Pardon me if I call that notion ludicrous. We've seen constitutions in several democracies be rewritten by autocrats so it's only as good as the paper it's printed on as long as the system of checks and balance is still in place and states oppose autocratic rule. Do you think this SCOTUS provides a good system of checks and balances reverting settled law or that red states which are unconstitutionally suppressing the vote and imposing religious doctrine care about the document? Fascists using the state's armed forces and LEO to stay in power is a whole 'nother can of worms. So sure, an autocrat would like "no insurrection" in the constitution but he may not like the rest of it and could take a giant sharpie marker to it.
Let me try to explain this in another way. It is inherent in all constitutions that insurrection is illegal. So there is no possibility that the word "militia" in the U.S. Constitution can refer to a state's militia constituted for the purpose of rebelling against the federal government. Therefore Scalia's discussion of one particular meaning of militia in the Second Amendment according to the thinking of some of the Founders is superfluous. He gives unnecessary attention to it. He failed to realize that in the Constitution it can have only one of the two meanings discussed. This is a weakness in Scalia's argument, IMO.. On the other hand, if "militia" in the Amendment could have the other meaning, than one can use that as an argument that the Second Amendment is not obsolete, because the Federal government does not provide for that kind of militia.

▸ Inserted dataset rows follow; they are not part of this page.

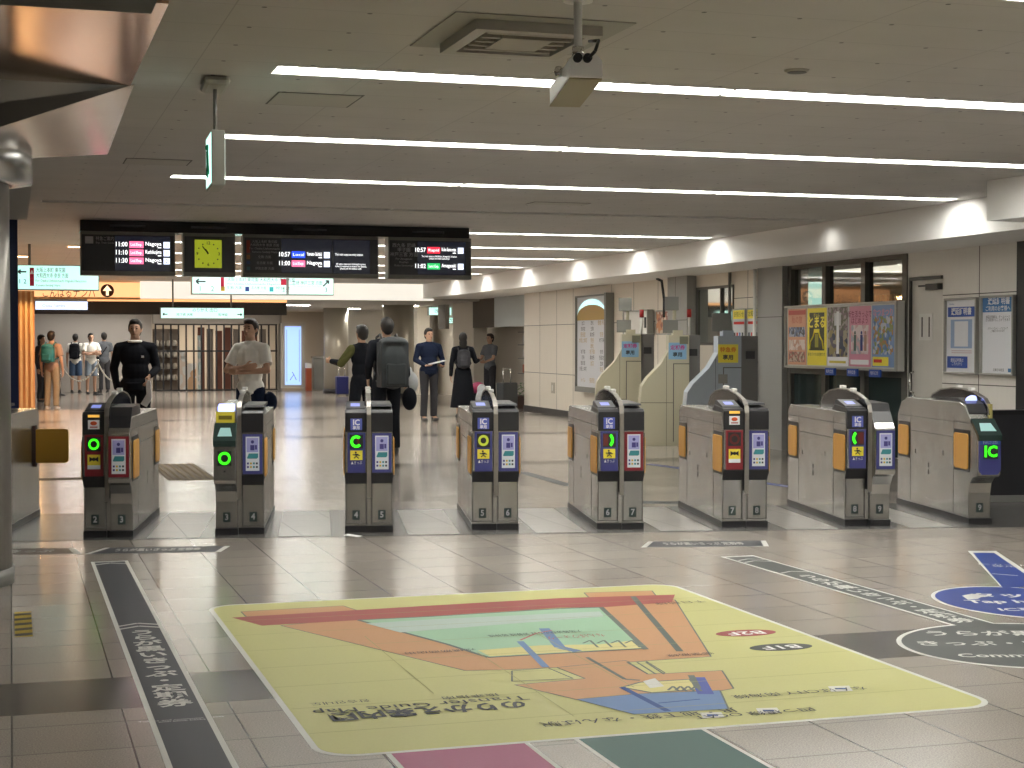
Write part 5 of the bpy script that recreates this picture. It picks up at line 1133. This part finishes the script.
gq = [G(*p) for p in ((962, 596), (972, 594), (984, 596), (978, 599), (968, 600))]; s_.prism(gq, 0.0019, 0.0024, 'z', mWHT)
tag(s_.build('floor_disc'), 'blue disc sticker reading Tap with a tongue towards the gates, right edge', 'floor sticker')
# cross strips before the gates
def cross(pa, pb, txt, lab, w=0.33, dark=mDK):
    s_ = MB(); A, B = Vector(G(*pa)), Vector(G(*pb)); d = (B - A).normalized(); n = Vector((-d.y, d.x)); L = (B - A).length
    f_ = lambda u, v: tuple(A + d * u + n * v)
    s_.prism([f_(-0.03, -w / 2), f_(L - 0.0, -w / 2), f_(L + 0.05, w / 2), f_(0.07, w / 2)] if lab.startswith('dark') else [f_(0.09, -w / 2), f_(L + 0.05, -w / 2), f_(L - 0.05, w / 2), f_(-0.03, w / 2)], 0, 0.001, 'z', mWHT)
    s_.prism([f_(0.01, -w / 2 + .0), f_(L - 0.04, -w / 2 + .0), f_(L + 0.01, w / 2), f_(0.11, w / 2)] if lab.startswith('dark') else [f_(0.13, -w / 2), f_(L - 0.0, -w / 2), f_(L - 0.1, w / 2), f_(0.02, w / 2)], 0.001, 0.0016, 'z', dark)
    c = f_(L / 2, 0); floor_text(s_, txt, c[0], c[1], 0.0022, mWHT, w * 0.5, math.atan2(d.y, d.x), bold=0.02, width=L * 0.66)
    tag(s_.build('floor_strip'), lab, 'floor sticker')
cross((92, 551), (222, 549), 'うらが黒いきっぷ 定期券', 'dark lettered cross strip on the floor before the first and second gates')
cross((642, 544.5), (764, 543.5), 'うらが黒いきっぷ 定期券', 'dark lettered cross strip before the fifth and sixth gates, near the diagonal strip', w=0.33)
cross((-70, 553), (78, 551), '定期券 きっぷ', 'faded lettered cross strip at the left edge beside the steel pillar', dark=deco('faded strip', (0.16, 0.13, 0.11)))
# warning patch
s_ = MB(); x0, x1, y0, y1 = 0.01, 0.098, 8.53, 9.32
s_.box((x0, y0, 0), (x1, y1, 0.001), deco('hazard yellow', (0.45, 0.33, 0.04)))
for k in range(5): yy = y0 + 0.02 + k * 0.16; s_.prism([(x0, yy), (x1, yy + 0.02), (x1, yy + 0.09), (x0, yy + 0.07)], 0.001, 0.0014, 'z', BLK)
tag(s_.build('hazard_tape'), 'small yellow and black striped tape patch on the floor by the steel pillar', 'floor tape')
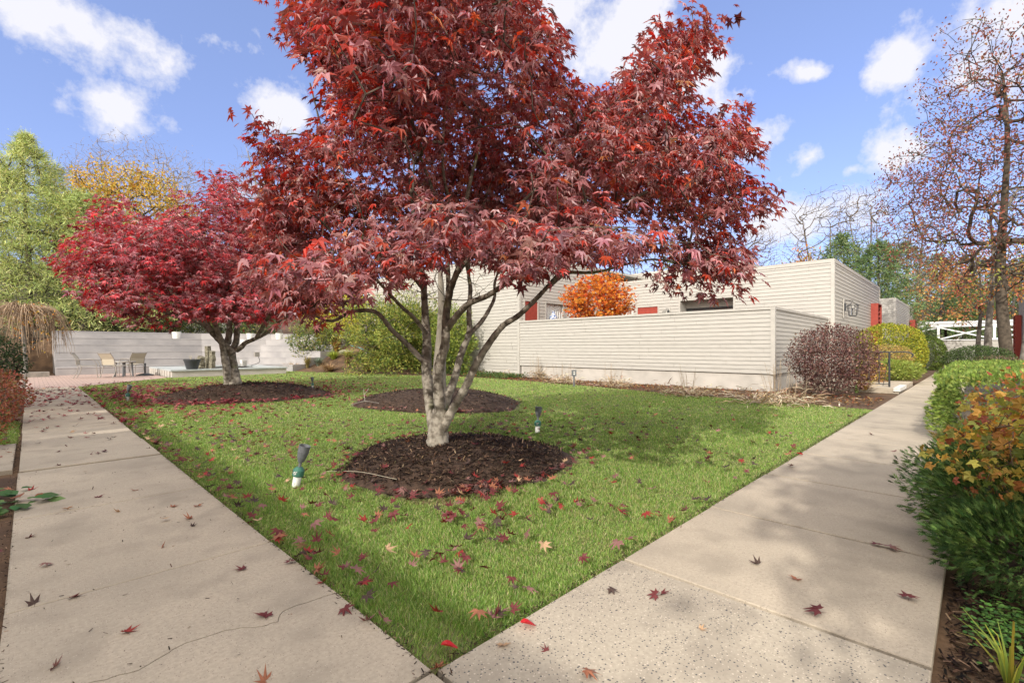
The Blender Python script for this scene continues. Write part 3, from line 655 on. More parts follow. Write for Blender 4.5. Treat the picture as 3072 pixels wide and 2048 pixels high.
# far white house
c = at(2925, 1000, 95); hW = thing('white_house', 'large white house on the rise glimpsed between the conifers above the carport', 'house', (c[0], c[1], 2.5), TH-math.pi/2)
mb = MB(); mb.bb(-7, 7, 0, 8, 0, 6.5); mb.build('wall', M['whitehouse'], hW)
mb = MB(); mb.add([(-7.3, -.3, 6.5), (7.3, -.3, 6.5), (7.3, 8.3, 6.5), (-7.3, 8.3, 6.5), (-7.3, 4, 8.8), (7.3, 4, 8.8)], [[0, 1, 5, 4], [2, 3, 4, 5]]); mb.add([(-7.3, -.3, 6.5), (-7.3, 8.3, 6.5), (-7.3, 4, 8.8), (7.3, -.3, 6.5), (7.3, 8.3, 6.5), (7.3, 4, 8.8)], [[0, 2, 1], [3, 4, 5]]); mb.build('roof', M['cap'], hW)
for i in range(6):
    for z_ in (1.0, 3.9):
        mb = MB(); mb.bb(-6+i*2.1, -5+i*2.1, -.06, .02, z_, z_+1.5); mb.build('window', M['pane'], hW)
# house behind the pine and the terrace
hD = thing('beige_house', 'beige clapboard house half hidden behind the pale pine and the stepped terrace', 'house', (0, 46, 2))
mb = MB(); siding(mb, (-22, 46), (13, 46), 2, 6.2, (0, -1), [(q, q+1.6, 3, 4.6) for q in (4, 10, 16, 22, 28)], e=.16); part(hD, mb.build('wall', M['siding']))
mb = MB(); mb.bb(-22, 13, 46.1, 54, 1.5, 6.2); part(hD, mb.build('inner_shell', M['pane']))
mb = MB(); mb.bb(-22.2, 13.2, 45.8, 54.2, 6.2, 6.4); part(hD, mb.build('roof', M['trim']))
# neighbouring houses west of the left walk: their shade falls over the near walk and lawn
hE = thing('beige_house', 'beige clapboard house beside the left walk, out to the left of the view', 'house', (-8, 0, 0))
mb = MB()
for (y0, y1, x_, z_) in ((-9, 6.9, -6.4, 4.7), (7.5, 9.8, -6.4, 4.7), (10.5, 17.6, -6.2, 4.9)):
    siding(mb, (x_, y0), (x_, y1), 0, z_, (1, 0), e=.28); siding(mb, (-12, y0), (x_, y0), 0, z_, (0, -1), e=.28); siding(mb, (x_, y1), (-12, y1), 0, z_, (0, 1), e=.28)
    mb.bb(-12, x_-.05, y0+.05, y1-.05, 0, z_); part(hE, mb.build('wall', M['siding'])); mb = MB()
for q in ((-12, -6.35, -9.1, 7.0, 4.7, 4.85), (-12, -6.35, 7.4, 9.9, 4.7, 4.85), (-12, -6.15, 10.4, 17.7, 4.9, 5.05)): mb = MB(); mb.bb(*q); part(hE, mb.build('roof', M['trim']))

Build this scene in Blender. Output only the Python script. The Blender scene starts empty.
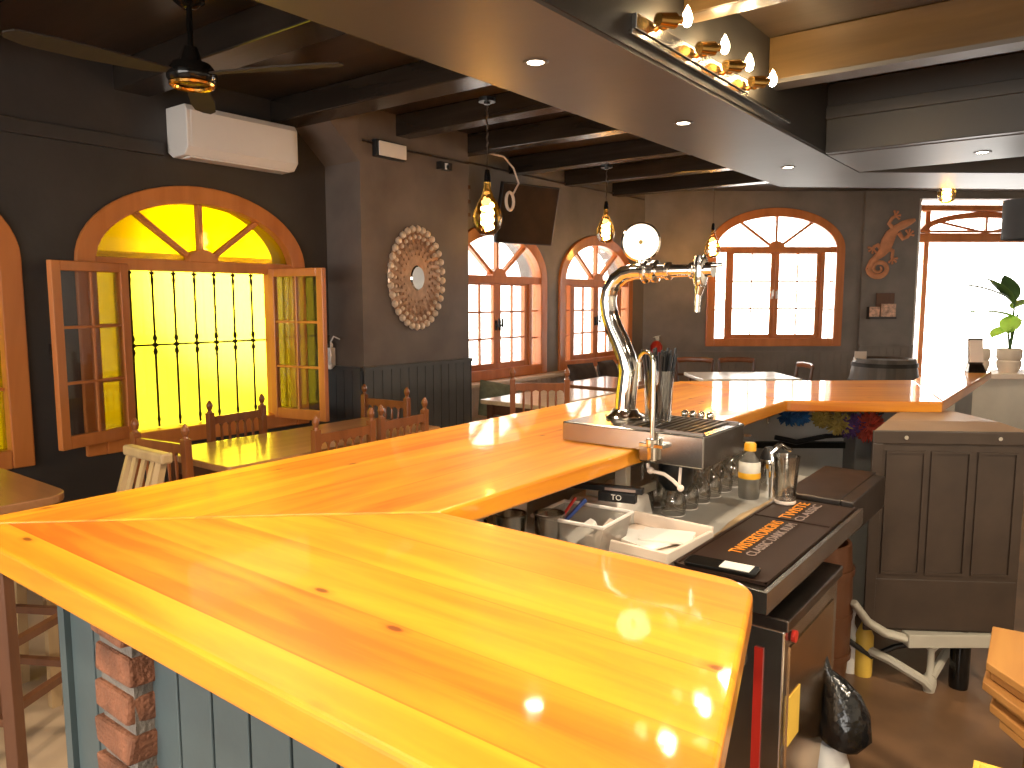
import bpy, bmesh, math, random
from mathutils import Matrix, Vector
random.seed(7)
PI = math.pi
R = math.radians
scn = bpy.context.scene
COL = scn.collection
YAW = R(37.56)

# ------------------------------------------------------------------ helpers
class MB:
    def __init__(s, M=None):
        s.bm = bmesh.new(); s.M = M or Matrix()
    def v(s, p):
        return s.bm.verts.new(s.M @ Vector(p))
    def f(s, vs):
        try: return s.bm.faces.new(vs)
        except ValueError: return None
    def box(s, x0, x1, y0, y1, z0, z1):
        p = [s.v((x, y, z)) for z in (z0, z1) for y in (y0, y1) for x in (x0, x1)]
        for q in ((0,2,3,1),(4,5,7,6),(0,1,5,4),(2,6,7,3),(0,4,6,2),(1,3,7,5)):
            s.f([p[i] for i in q])
        return s
    def hexa(s, bot, top):
        b = [s.v(p) for p in bot]; t = [s.v(p) for p in top]; n = len(b)
        s.f(b[::-1]); s.f(t)
        for i in range(n): s.f([b[i], b[(i+1)%n], t[(i+1)%n], t[i]])
        return s
    def prism(s, pts, z0, z1):
        return s.hexa([(p[0], p[1], z0) for p in pts], [(p[0], p[1], z1) for p in pts])
    def prismy(s, pts, y0, y1):          # outline in x,z; depth along y
        return s.hexa([(p[0], y0, p[1]) for p in pts], [(p[0], y1, p[1]) for p in pts])
    def strip(s, A, B, d0, d1):          # band between two outlines in x,z, depth along y
        R_ = [[s.v((a[0],d0,a[1])), s.v((c[0],d0,c[1])), s.v((c[0],d1,c[1])), s.v((a[0],d1,a[1]))] for a, c in zip(A, B)]
        for q, r in zip(R_, R_[1:]):
            for k in range(4): s.f([q[k], q[(k+1)%4], r[(k+1)%4], r[k]])
        s.f(R_[0]); s.f(R_[-1][::-1])
        return s
    def ring(s, c, u, w, r, n, ph=0):
        return [s.v(c + u*(r*math.cos(2*PI*i/n+ph)) + w*(r*math.sin(2*PI*i/n+ph))) for i in range(n)]
    def tube(s, pts, r, n=10, cap=True, closed=False, flat=1.0, up=None):
        P = [Vector(p) for p in pts]; m = len(P)
        rr = r if isinstance(r, (list, tuple)) else [r]*m
        rings = []; last = None
        for i in range(m):
            if closed: t = P[(i+1)%m]-P[i-1]
            else: t = P[min(i+1, m-1)]-P[max(i-1, 0)]
            t.normalize()
            if up is not None: a = Vector(up)
            elif last is not None: a = last
            else: a = Vector((0,0,1)) if abs(t.z) < .9 else Vector((1,0,0))
            u = (a - t*a.dot(t))
            if u.length < 1e-6: u = t.orthogonal()
            u.normalize(); w = t.cross(u); last = u
            rings.append(s.ring(P[i], u*flat, w, max(rr[i], 1e-4), n))
        for i in range(m if closed else m-1):
            a, b = rings[i], rings[(i+1)%m]
            for k in range(n): s.f([a[k], a[(k+1)%n], b[(k+1)%n], b[k]])
        if cap and not closed:
            s.f(rings[0][::-1]); s.f(rings[-1])
        return s
    def cyl(s, p, q, r, r2=None, n=14):
        return s.tube([p, q], [r, r if r2 is None else r2], n)
    def bar(s, p, q, w, h, up=(0,0,1)):   # rectangular bar from p to q
        P, Q = Vector(p), Vector(q); t = (Q-P).normalized(); a = Vector(up)
        if abs(t.dot(a)) > .98: a = Vector((1,0,0))
        u = (a - t*a.dot(t)).normalized(); x = t.cross(u)
        B = [P + x*(i*w/2) + u*(j*h/2) for i, j in ((-1,-1),(1,-1),(1,1),(-1,1))]
        T = [b + (Q-P) for b in B]
        return s.hexa(B, T)
    def lathe(s, prof, c=(0,0,0), n=18, closed=False):
        C = Vector(c); rings = []
        for r, z in prof:
            if r < 1e-5: rings.append([s.v(C+Vector((0,0,z)))])
            else: rings.append([s.v(C+Vector((r*math.cos(2*PI*i/n), r*math.sin(2*PI*i/n), z))) for i in range(n)])
        for a, b in zip(rings, rings[1:]):
            for k in range(n):
                k2 = (k+1) % n
                if len(a) == 1 and len(b) == 1: continue
                if len(a) == 1: s.f([a[0], b[k2], b[k]])
                elif len(b) == 1: s.f([a[k], a[k2], b[0]])
                else: s.f([a[k], a[k2], b[k2], b[k]])
        return s
    def sph(s, c, r, n=10, sc=(1,1,1)):
        c = Vector(c); m = max(4, n//2); rings = []
        for j in range(m+1):
            th = PI*j/m
            if j in (0, m): rings.append([s.v(c+Vector((0,0,r*math.cos(th)*sc[2])))])
            else: rings.append([s.v(c+Vector((r*math.sin(th)*math.cos(2*PI*i/n)*sc[0], r*math.sin(th)*math.sin(2*PI*i/n)*sc[1], r*math.cos(th)*sc[2]))) for i in range(n)])
        for a, b in zip(rings, rings[1:]):
            for k in range(n):
                k2 = (k+1) % n
                if len(a) == 1: s.f([a[0], b[k], b[k2]])
                elif len(b) == 1: s.f([a[k], b[0], a[k2]])
                else: s.f([a[k], b[k], b[k2], a[k2]])
        return s
    def build(s, name, mat, parent=None, bevel=0, smooth=False, seg=2):
        bmesh.ops.recalc_face_normals(s.bm, faces=s.bm.faces)
        me = bpy.data.meshes.new(name); s.bm.to_mesh(me); s.bm.free()
        if mat: me.materials.append(mat)
        if smooth:
            me.shade_smooth()
            try: me.set_sharp_from_angle(angle=R(40))
            except Exception: pass
        o = bpy.data.objects.new(name, me); COL.objects.link(o)
        if parent: o.parent = parent
        if bevel:
            b = o.modifiers.new('bevel', 'BEVEL'); b.width = bevel; b.segments = seg; b.limit_method = 'ANGLE'; b.angle_limit = R(40)
            b.harden_normals = False
        return o

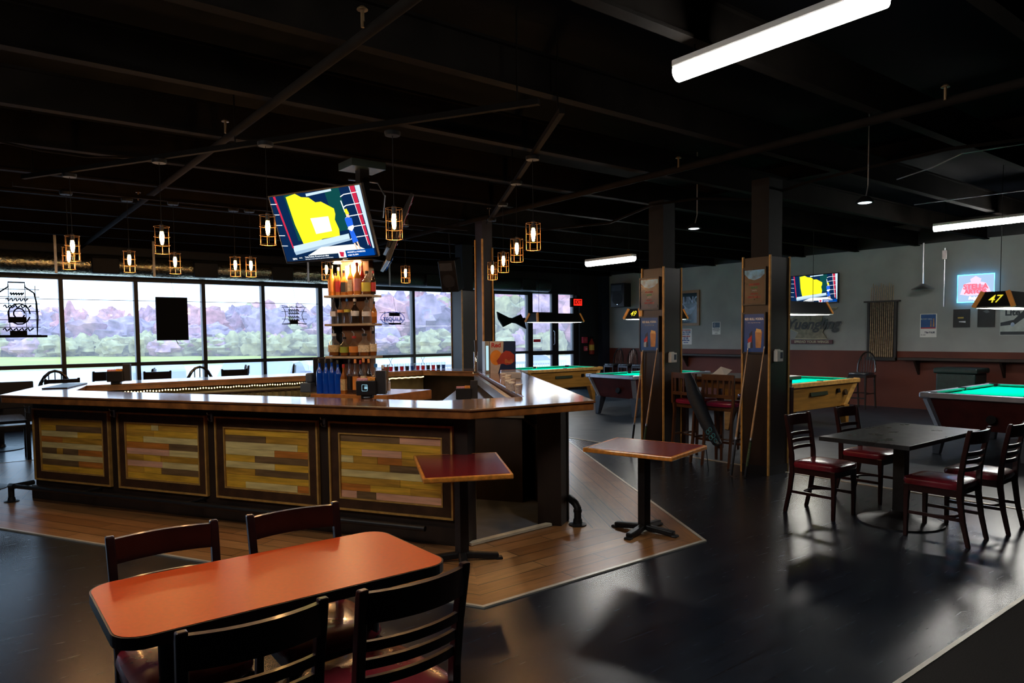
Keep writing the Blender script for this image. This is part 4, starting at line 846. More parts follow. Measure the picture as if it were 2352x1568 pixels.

I don't buy the "national guard= militia" argument. Simply put, militia as written was a citizen force that could oppose autocratic/tyrannical rule, be it state or fed.
What you write of is pre ratification militias of the revolutionary war period. Scalia jettisoned the part of the Second that includes the justification for the Amendment in terms of militias. The Second reads: “A well regulated Militia, being necessary to the security of a free State, the right of the people to keep and bear Arms, shall not be infringed." I am going with this: (pg 24 of the Heller decision) “security of "a free state” meant “security of a free polity,” not security of each of the several States as the dissent below argued" Logic and the above leaves me no choice other than to assume the Militia in the Second amendment is, as interpreted in Heller, not an individual state nor collective militia of individual states wanting to overthrow the government. There is a place for such militias, but it is in extra-constitutional armed revolt, as for example the pre ratification militias that over through British rule. If the militia of the second Amendment is a militia of states combining forces to protect the "security of a free State," i.e., defend the nation, then those militia have been replaced by the National Guard. One is the replacement for the other, but they are not the same. That I agree with. My main point is that the Militia in the second Amendment can not possibly be "a citizen force that could oppose autocratic/tyrannical rule, be it state or fed" because those same citizens you write of are citizens of the state or federal government they oppose. Such a force would be extra-constitutional by definition, and therefore not be provided for in the Constitution. Such a post ratification militia would constitute revolt. These lunatics that attacked the Capital on Jan 6th were extra-constitutional. They constitute a revolutionary or insurrectionist force. They are not a 2nd Amendment militia. The militias you write of did exist pre-ratification, and the tyranny they were fighting was that of the British Crown. Which brings me to my main point. The Second Amendment is actually obsolete so long as one does not jettison the preforatory clause. Scalia, not so adroitly, did jettison the preforatory clause. That allowed him to retain the Operative clause in the Amendment and avoid having to deal with the prospect that the Amendment is obsolete, as I claim. The last time we saw an extra-constitutional, organized, citizen militia in the U.S. was on Jan 6th.